INSTRUCTIONS FOR THE TASK:
Identify the lines that contain the word "parts", then copy them.

RAW DATA:
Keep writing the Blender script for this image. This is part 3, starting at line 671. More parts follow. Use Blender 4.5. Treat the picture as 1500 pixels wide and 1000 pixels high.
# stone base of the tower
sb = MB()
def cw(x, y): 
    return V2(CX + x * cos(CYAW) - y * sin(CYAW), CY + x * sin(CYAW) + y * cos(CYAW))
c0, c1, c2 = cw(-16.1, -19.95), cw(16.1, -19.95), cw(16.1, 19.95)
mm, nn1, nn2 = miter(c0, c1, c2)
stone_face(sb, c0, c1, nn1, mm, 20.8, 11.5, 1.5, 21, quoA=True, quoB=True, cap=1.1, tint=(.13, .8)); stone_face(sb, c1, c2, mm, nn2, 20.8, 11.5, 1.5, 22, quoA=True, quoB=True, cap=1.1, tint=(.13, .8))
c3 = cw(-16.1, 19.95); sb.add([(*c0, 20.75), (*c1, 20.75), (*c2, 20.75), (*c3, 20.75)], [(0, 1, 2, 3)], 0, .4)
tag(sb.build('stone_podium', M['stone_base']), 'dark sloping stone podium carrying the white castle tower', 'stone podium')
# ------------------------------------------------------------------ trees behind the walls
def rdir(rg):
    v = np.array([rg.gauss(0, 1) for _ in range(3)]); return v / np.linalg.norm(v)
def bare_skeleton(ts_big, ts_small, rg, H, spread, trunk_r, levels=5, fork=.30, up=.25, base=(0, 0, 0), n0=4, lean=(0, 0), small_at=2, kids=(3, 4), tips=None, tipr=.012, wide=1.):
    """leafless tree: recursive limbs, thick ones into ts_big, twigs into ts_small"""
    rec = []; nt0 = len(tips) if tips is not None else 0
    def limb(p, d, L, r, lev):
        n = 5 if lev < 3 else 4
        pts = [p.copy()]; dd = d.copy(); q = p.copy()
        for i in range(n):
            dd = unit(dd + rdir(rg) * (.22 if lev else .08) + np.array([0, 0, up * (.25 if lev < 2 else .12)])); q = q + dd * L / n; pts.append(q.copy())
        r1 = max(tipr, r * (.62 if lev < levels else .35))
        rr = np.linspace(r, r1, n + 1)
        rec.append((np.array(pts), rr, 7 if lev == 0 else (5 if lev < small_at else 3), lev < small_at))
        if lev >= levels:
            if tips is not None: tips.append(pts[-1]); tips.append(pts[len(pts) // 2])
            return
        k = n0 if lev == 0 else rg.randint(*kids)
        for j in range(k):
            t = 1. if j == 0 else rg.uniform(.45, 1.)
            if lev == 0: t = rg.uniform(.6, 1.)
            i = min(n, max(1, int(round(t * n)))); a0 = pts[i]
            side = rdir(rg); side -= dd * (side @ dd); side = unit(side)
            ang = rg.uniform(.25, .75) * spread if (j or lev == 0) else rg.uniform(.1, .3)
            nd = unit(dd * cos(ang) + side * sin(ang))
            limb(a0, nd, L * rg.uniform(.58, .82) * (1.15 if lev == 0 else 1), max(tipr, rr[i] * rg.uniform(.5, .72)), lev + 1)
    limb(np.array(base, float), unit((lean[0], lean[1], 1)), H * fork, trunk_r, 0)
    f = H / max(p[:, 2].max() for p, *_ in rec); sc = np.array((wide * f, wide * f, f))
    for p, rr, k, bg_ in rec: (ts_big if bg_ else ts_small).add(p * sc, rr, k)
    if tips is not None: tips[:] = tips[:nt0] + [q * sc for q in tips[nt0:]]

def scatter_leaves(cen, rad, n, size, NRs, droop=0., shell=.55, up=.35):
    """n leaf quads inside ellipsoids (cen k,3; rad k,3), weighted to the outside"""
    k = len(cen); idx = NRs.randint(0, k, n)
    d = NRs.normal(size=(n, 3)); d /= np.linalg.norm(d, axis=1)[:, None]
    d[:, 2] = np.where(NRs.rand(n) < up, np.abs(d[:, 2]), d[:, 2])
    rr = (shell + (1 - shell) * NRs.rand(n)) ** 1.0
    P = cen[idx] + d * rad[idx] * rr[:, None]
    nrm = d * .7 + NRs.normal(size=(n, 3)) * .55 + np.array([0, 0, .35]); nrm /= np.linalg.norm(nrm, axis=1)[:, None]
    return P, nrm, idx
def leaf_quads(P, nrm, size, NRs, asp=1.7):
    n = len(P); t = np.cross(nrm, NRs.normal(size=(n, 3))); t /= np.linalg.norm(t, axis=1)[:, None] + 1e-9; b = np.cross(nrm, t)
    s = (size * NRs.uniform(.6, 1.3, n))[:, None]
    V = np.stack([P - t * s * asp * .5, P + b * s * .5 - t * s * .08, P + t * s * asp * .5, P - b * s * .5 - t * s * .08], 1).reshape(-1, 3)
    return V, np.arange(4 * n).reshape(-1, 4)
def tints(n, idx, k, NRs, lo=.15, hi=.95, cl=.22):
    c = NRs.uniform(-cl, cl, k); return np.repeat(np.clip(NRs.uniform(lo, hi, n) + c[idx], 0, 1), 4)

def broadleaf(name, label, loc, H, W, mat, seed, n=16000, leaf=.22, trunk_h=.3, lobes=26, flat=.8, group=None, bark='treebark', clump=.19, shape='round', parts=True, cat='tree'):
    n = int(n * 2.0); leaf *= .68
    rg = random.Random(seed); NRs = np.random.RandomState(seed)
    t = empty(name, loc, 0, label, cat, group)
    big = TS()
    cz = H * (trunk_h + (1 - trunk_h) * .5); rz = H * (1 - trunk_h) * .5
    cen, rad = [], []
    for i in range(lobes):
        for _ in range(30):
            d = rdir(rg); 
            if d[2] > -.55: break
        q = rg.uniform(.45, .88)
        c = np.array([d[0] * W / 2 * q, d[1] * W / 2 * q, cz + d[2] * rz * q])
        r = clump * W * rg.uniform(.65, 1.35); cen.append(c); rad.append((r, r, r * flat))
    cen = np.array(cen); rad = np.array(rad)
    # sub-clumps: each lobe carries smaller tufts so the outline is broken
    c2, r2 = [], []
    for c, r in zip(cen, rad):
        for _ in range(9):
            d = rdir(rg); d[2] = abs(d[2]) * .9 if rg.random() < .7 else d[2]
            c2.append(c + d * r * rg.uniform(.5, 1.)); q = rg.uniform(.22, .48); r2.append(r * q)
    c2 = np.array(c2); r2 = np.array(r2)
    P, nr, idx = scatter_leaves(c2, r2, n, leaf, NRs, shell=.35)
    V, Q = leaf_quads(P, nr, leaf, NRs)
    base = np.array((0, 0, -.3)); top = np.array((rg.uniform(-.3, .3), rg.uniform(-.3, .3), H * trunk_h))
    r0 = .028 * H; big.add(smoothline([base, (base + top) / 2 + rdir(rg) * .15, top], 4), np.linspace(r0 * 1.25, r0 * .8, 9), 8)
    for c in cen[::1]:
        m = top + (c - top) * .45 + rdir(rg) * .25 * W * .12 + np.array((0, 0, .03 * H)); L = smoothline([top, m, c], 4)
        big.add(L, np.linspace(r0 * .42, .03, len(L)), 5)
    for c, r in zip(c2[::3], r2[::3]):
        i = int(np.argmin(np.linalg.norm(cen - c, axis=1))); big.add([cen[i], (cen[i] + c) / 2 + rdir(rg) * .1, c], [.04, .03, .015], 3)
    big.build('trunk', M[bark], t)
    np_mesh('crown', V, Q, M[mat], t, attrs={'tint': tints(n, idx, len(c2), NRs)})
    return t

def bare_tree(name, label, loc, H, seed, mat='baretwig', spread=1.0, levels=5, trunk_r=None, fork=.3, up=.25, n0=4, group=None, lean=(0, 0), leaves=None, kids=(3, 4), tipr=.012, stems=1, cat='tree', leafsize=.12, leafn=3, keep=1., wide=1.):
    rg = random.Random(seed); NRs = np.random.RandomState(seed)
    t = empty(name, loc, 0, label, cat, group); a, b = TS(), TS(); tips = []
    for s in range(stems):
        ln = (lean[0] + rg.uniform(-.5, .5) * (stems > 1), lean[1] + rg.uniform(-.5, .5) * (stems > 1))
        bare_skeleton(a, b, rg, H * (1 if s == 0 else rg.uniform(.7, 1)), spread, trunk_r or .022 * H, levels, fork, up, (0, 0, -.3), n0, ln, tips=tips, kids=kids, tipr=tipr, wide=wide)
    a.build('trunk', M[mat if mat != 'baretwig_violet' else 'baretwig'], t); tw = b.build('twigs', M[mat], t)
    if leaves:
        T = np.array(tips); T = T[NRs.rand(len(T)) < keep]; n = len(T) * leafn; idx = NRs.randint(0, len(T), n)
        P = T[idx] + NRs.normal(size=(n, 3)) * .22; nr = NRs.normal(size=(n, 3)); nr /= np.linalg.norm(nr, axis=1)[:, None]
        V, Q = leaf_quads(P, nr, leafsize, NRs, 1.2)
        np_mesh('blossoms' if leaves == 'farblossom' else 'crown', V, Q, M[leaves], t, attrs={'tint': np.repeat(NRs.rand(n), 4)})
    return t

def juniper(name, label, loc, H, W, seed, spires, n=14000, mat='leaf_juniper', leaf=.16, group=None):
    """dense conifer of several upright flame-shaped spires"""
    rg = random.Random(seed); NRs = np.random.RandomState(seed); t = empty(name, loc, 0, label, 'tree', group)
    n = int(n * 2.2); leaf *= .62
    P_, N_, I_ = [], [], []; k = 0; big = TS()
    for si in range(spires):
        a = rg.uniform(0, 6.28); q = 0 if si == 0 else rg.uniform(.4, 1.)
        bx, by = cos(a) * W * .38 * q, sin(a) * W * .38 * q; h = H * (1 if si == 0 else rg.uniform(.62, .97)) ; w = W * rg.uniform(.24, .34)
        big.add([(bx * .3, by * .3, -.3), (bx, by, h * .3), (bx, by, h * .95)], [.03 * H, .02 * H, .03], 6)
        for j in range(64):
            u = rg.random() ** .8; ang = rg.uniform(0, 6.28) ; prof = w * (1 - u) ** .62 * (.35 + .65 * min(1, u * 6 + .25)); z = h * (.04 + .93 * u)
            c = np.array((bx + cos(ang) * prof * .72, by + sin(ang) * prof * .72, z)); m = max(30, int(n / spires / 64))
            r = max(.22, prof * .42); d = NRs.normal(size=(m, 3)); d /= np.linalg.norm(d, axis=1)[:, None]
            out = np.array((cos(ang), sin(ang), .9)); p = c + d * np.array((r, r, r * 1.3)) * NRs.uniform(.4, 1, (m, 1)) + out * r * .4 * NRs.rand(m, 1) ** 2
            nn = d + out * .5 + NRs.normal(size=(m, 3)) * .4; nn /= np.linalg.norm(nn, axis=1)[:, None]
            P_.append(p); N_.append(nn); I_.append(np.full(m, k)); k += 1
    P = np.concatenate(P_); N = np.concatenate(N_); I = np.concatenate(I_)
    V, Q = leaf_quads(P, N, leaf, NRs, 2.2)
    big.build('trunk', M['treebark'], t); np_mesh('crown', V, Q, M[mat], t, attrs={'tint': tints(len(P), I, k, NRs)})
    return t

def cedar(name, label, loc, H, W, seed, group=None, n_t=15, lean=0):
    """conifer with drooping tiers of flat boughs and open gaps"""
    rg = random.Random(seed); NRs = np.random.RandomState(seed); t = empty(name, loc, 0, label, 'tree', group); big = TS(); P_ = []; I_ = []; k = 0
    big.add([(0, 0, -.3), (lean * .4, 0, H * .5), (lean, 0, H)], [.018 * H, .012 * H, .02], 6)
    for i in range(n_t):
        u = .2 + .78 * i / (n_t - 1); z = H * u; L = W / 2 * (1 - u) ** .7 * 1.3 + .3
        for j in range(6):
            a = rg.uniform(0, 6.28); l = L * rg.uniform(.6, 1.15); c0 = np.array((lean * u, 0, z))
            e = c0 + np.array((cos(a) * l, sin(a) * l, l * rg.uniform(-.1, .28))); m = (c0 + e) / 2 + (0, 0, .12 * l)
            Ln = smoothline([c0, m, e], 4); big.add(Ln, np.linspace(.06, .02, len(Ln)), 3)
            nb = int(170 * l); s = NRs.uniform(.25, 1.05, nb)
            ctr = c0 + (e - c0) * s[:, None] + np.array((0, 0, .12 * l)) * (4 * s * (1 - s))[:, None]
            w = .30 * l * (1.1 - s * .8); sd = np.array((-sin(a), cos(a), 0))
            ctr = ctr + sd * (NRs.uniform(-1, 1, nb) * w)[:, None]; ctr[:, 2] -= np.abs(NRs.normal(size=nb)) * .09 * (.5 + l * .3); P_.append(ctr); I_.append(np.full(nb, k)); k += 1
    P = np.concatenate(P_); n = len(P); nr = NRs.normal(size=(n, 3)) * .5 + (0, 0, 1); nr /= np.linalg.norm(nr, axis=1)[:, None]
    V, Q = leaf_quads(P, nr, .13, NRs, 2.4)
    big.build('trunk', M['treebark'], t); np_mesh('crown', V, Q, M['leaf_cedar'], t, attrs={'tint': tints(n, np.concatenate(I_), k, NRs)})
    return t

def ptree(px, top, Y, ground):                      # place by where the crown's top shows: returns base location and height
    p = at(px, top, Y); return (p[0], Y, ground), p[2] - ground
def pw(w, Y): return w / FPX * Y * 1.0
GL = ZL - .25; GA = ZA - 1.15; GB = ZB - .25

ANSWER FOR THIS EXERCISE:
Keep writing the Blender script for this image. This is part 3, starting at line 671. More parts follow. Use Blender 4.5. Treat the picture as 1500 pixels wide and 1000 pixels high.
def broadleaf(name, label, loc, H, W, mat, seed, n=16000, leaf=.22, trunk_h=.3, lobes=26, flat=.8, group=None, bark='treebark', clump=.19, shape='round', parts=True, cat='tree'):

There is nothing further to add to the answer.